B.C. mass murderer David Ennis denied parole for fourth time

One of the most notorious murders in B.C. history has been denied his latest bid for freedom. David Shearing – who goes by the name David Ennis now – was convicted of killing six members of the same family back in 1982. As Rumina Day reports, family of his victims say he should never leave prison.

Warning: This story contains details that may disturb some readers. 

The man responsible for one of B.C.’s most horrifying mass murders has again been denied parole.

In August of 1982, David Shearing, who now goes by David Ennis, shot grandparents George and Edith Bentley and parents Bob and Jackie Johnson as they camped just outside Wells Gray Provincial Park in Clearwater.

He then abducted the Johnsons’ 13- and 11-year-old daughters, Janet and Karen, and spent several days torturing and sexually assaulting them before killing them.
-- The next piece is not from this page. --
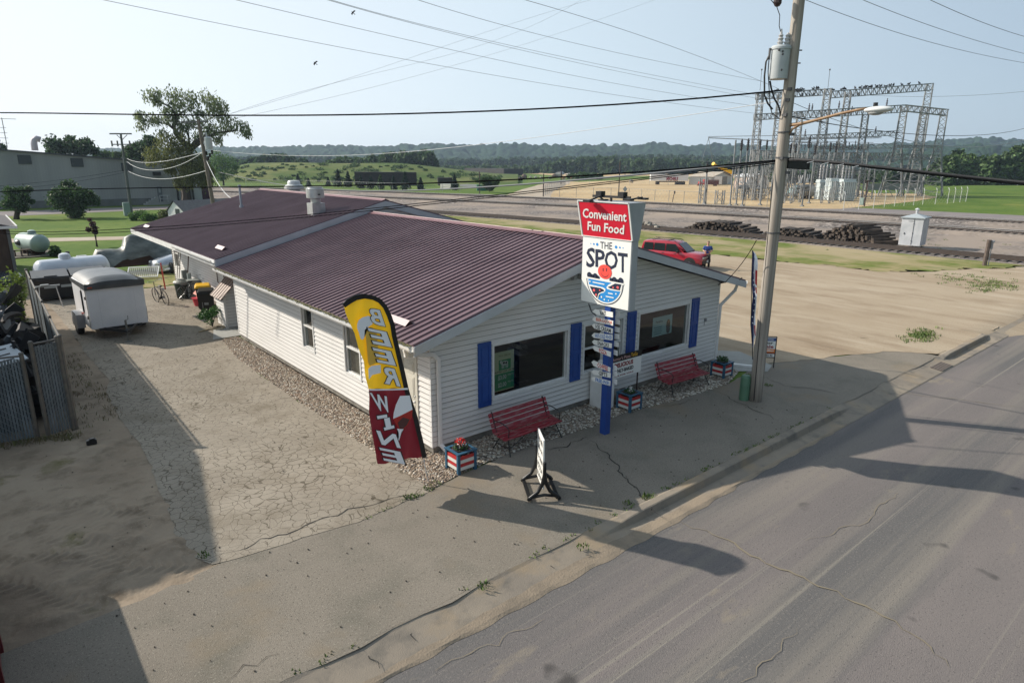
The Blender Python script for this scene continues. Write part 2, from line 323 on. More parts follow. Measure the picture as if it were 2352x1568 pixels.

He then put all six bodies into the Johnsons’ car and set it on fire.

Read more:
Man responsible for one of B.C.’s most horrifying mass murders can apply for parole again in July

After a long, cross-Canada investigation, Ennis was arrested and later pleaded guilty to six counts of second-degree murder.

He was sentenced to life with no chance of parole for 25 years.

He is incarcerated in Bowden, Alta. and was seeking to live an hour from there if he was granted parole.